> _GOAL_: Make an exact copy of the lines below.

> _COLLECTED MATERIAL_:
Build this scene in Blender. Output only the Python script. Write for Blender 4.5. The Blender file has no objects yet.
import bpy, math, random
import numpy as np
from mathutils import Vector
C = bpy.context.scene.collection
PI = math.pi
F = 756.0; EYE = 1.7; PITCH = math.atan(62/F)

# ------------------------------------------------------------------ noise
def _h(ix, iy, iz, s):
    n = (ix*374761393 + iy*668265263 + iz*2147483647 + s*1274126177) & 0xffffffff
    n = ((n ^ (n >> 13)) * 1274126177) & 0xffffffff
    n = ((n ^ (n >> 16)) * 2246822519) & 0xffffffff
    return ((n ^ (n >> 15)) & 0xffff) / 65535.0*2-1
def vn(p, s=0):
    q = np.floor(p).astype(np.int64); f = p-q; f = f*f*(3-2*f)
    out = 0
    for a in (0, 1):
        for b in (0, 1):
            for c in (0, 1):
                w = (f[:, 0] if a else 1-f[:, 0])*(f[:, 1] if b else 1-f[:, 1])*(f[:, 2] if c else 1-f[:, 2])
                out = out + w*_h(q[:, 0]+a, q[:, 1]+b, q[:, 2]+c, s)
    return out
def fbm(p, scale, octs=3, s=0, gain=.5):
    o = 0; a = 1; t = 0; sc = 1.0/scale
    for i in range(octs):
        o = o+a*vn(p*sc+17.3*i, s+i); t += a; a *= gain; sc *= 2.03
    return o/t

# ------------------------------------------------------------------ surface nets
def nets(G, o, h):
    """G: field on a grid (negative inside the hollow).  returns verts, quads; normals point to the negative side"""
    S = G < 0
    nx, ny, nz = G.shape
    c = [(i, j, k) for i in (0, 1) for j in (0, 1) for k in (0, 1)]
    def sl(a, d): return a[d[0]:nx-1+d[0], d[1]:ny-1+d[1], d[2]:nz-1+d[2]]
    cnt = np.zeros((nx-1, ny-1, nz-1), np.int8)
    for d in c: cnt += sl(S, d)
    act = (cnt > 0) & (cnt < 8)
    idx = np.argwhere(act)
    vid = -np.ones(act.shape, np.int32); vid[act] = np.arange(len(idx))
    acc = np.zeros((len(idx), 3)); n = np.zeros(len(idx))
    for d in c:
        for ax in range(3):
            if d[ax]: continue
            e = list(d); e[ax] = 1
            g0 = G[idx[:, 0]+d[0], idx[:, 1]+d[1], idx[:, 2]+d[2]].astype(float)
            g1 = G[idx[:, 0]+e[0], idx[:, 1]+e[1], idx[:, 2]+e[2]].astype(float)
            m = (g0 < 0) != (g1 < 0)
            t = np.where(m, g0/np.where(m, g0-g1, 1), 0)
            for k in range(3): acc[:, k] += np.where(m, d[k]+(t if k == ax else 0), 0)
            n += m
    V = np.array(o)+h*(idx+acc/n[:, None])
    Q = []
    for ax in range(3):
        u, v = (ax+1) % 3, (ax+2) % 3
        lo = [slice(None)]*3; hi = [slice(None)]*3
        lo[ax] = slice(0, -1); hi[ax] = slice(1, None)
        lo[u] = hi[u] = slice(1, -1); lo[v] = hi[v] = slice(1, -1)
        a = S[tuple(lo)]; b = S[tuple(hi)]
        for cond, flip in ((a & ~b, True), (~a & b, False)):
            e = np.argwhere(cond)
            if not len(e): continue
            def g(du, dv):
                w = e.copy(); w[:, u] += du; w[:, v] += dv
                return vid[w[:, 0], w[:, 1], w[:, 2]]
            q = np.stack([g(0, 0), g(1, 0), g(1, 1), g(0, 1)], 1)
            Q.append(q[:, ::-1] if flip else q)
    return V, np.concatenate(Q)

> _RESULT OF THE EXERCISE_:
Build this scene in Blender. Output only the Python script. Write for Blender 4.5. The Blender file has no objects yet.
import bpy, math, random
import numpy as np
from mathutils import Vector
C = bpy.context.scene.collection
PI = math.pi
F = 756.0; EYE = 1.7; PITCH = math.atan(62/F)

# ------------------------------------------------------------------ noise
def _h(ix, iy, iz, s):
    n = (ix*374761393 + iy*668265263 + iz*2147483647 + s*1274126177) & 0xffffffff
    n = ((n ^ (n >> 13)) * 1274126177) & 0xffffffff
    n = ((n ^ (n >> 16)) * 2246822519) & 0xffffffff
    return ((n ^ (n >> 15)) & 0xffff) / 65535.0*2-1
def vn(p, s=0):
    q = np.floor(p).astype(np.int64); f = p-q; f = f*f*(3-2*f)
    out = 0
    for a in (0, 1):
        for b in (0, 1):
            for c in (0, 1):
                w = (f[:, 0] if a else 1-f[:, 0])*(f[:, 1] if b else 1-f[:, 1])*(f[:, 2] if c else 1-f[:, 2])
                out = out + w*_h(q[:, 0]+a, q[:, 1]+b, q[:, 2]+c, s)
    return out
def fbm(p, scale, octs=3, s=0, gain=.5):
    o = 0; a = 1; t = 0; sc = 1.0/scale
    for i in range(octs):
        o = o+a*vn(p*sc+17.3*i, s+i); t += a; a *= gain; sc *= 2.03
    return o/t

# ------------------------------------------------------------------ surface nets
def nets(G, o, h):
    """G: field on a grid (negative inside the hollow).  returns verts, quads; normals point to the negative side"""
    S = G < 0
    nx, ny, nz = G.shape
    c = [(i, j, k) for i in (0, 1) for j in (0, 1) for k in (0, 1)]
    def sl(a, d): return a[d[0]:nx-1+d[0], d[1]:ny-1+d[1], d[2]:nz-1+d[2]]
    cnt = np.zeros((nx-1, ny-1, nz-1), np.int8)
    for d in c: cnt += sl(S, d)
    act = (cnt > 0) & (cnt < 8)
    idx = np.argwhere(act)
    vid = -np.ones(act.shape, np.int32); vid[act] = np.arange(len(idx))
    acc = np.zeros((len(idx), 3)); n = np.zeros(len(idx))
    for d in c:
        for ax in range(3):
            if d[ax]: continue
            e = list(d); e[ax] = 1
            g0 = G[idx[:, 0]+d[0], idx[:, 1]+d[1], idx[:, 2]+d[2]].astype(float)
            g1 = G[idx[:, 0]+e[0], idx[:, 1]+e[1], idx[:, 2]+e[2]].astype(float)
            m = (g0 < 0) != (g1 < 0)
            t = np.where(m, g0/np.where(m, g0-g1, 1), 0)
            for k in range(3): acc[:, k] += np.where(m, d[k]+(t if k == ax else 0), 0)
            n += m
    V = np.array(o)+h*(idx+acc/n[:, None])
    Q = []
    for ax in range(3):
        u, v = (ax+1) % 3, (ax+2) % 3
        lo = [slice(None)]*3; hi = [slice(None)]*3
        lo[ax] = slice(0, -1); hi[ax] = slice(1, None)
        lo[u] = hi[u] = slice(1, -1); lo[v] = hi[v] = slice(1, -1)
        a = S[tuple(lo)]; b = S[tuple(hi)]
        for cond, flip in ((a & ~b, True), (~a & b, False)):
            e = np.argwhere(cond)
            if not len(e): continue
            def g(du, dv):
                w = e.copy(); w[:, u] += du; w[:, v] += dv
                return vid[w[:, 0], w[:, 1], w[:, 2]]
            q = np.stack([g(0, 0), g(1, 0), g(1, 1), g(0, 1)], 1)
            Q.append(q[:, ::-1] if flip else q)
    return V, np.concatenate(Q)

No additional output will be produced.